The first time I watched Sidney Lumet’s 12 Angry Men (1957) was four years back, at a Six Sigma leadership workshop. We were only 3 days into a two week long training, and some of us were already stretched to optimal stress levels. Being a bit more of an action buff, and being after a buffet lunch when training resumed I thought I’d grab extra coffee just in case. Little did I know a few years down the road I would have watched this movie a few more times.

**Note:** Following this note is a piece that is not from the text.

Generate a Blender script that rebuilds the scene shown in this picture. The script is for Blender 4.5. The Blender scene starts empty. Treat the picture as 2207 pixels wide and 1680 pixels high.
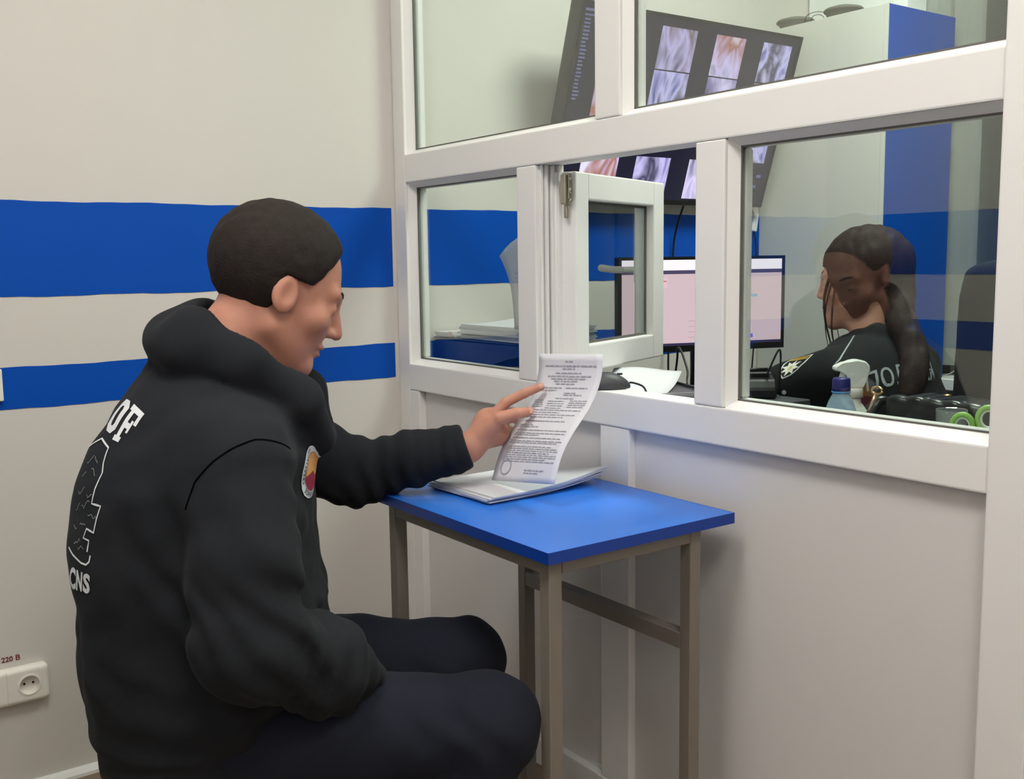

Except for a bathroom break scene almost the entire movie takes place in the jury room. The film starts off in a relaxed manner- except for Henry Fonda most of the jurors are more than eager to vote and ‘get out of here….’. Tension and conflict increases as the story unfolds. I read in a web article Sidney Lumet used wide angle lens at the beginning of the movie but the cameras closes up as the movie progresses thus creating that claustrophobic feel. Rain and the sweat of the afternoon add to the effect too.

12 jurors- 12 totally different contrasting characters- the big arrogant bully, the thinker, the wise, the amiable, the persistent and persuasive, the follower, placed in conflict; read ‘corporate world’ please. No wonder this film is a favorite case study in corporate trainings. Straight and engrossing. No special effects, but plain tight intense acting. Tough guy Lee J. Cobb delivers the last jury vote in classic style. Henry Fonda’s character, Juror Number 8, reminds me of the Six Sigma guy- alone in opinion at the beginning, but having the facts separated from perception. Along the movie, he craftily tackles the different social styles of the competition and challenges their opinion. This character teaches a thing or two about staying focused on course and not buckling under pressure. The best scenes are the moments of buy-in as the camera zooms in on each character.

I would say, Results= Persistence + Buy-in!